Hi all.I planned to attend an ACOA for the first time today, but I chickened out at the last minute. I suddenly felt guilty and I figured since the situation is no longer occurring than maybe I'm making a big deal of things. However I just finished reading DR. Jan's book Adult Children of Alcoholics and after relating to a good bit of it I figure, although my father is no longer drinking that doesn't mean I have resolved all my issues. Emotionally I think I'm still in that period. I grew up in home where fighting was a regular occurrence and I often came home with a sense of dread not knowing what the evening held in store. I could predict it wouldn't be peaceful judging by the glaze looks my father and older sibling had. Anyhow, I realize I have a hard time opening up to people, forming decent relationships, I cling to bad ones, I people please at times, etc. Do things get better?

journeygal 12-01-2003 08:25 AM

Hi Ellen,

Unfortunately, things don't get better by themselves, at least that's been my experience. My dad stopped drinking 12 years ago, after I moved out, but the damage was done long before that. For the past 2 1/2 years I've been digging into my issues, which are a direct result of me growing up with an alcoholic father and codependent mother.
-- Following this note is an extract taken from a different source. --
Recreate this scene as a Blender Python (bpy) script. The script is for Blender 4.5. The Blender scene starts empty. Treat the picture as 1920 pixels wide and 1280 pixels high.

It's been hard and very painful, but at least now I'm understanding why I have such problems relating to others and now I'm slowly but surely getting better.

So do yourself a huge favor and check out that ACOA meeting. :)

Hugs,
JG

Peter 12-01-2003 11:22 AM

I would also encourage you to go to the meeting.

The damaging effects of growing up in an alcoholic family will NOT go away because our parents stop drinking.

12stepmarce 12-01-2003 11:13 PM

Things get better when I became willing to change. Until then......nope.

JT 12-03-2003 05:36 AM

Hi Ellen,

Go to that meeting next time. You will find people just like you.

Living in alcoholic homes we are affected long after the initial trama ends. As you are finding out difficulty in relationships is huge.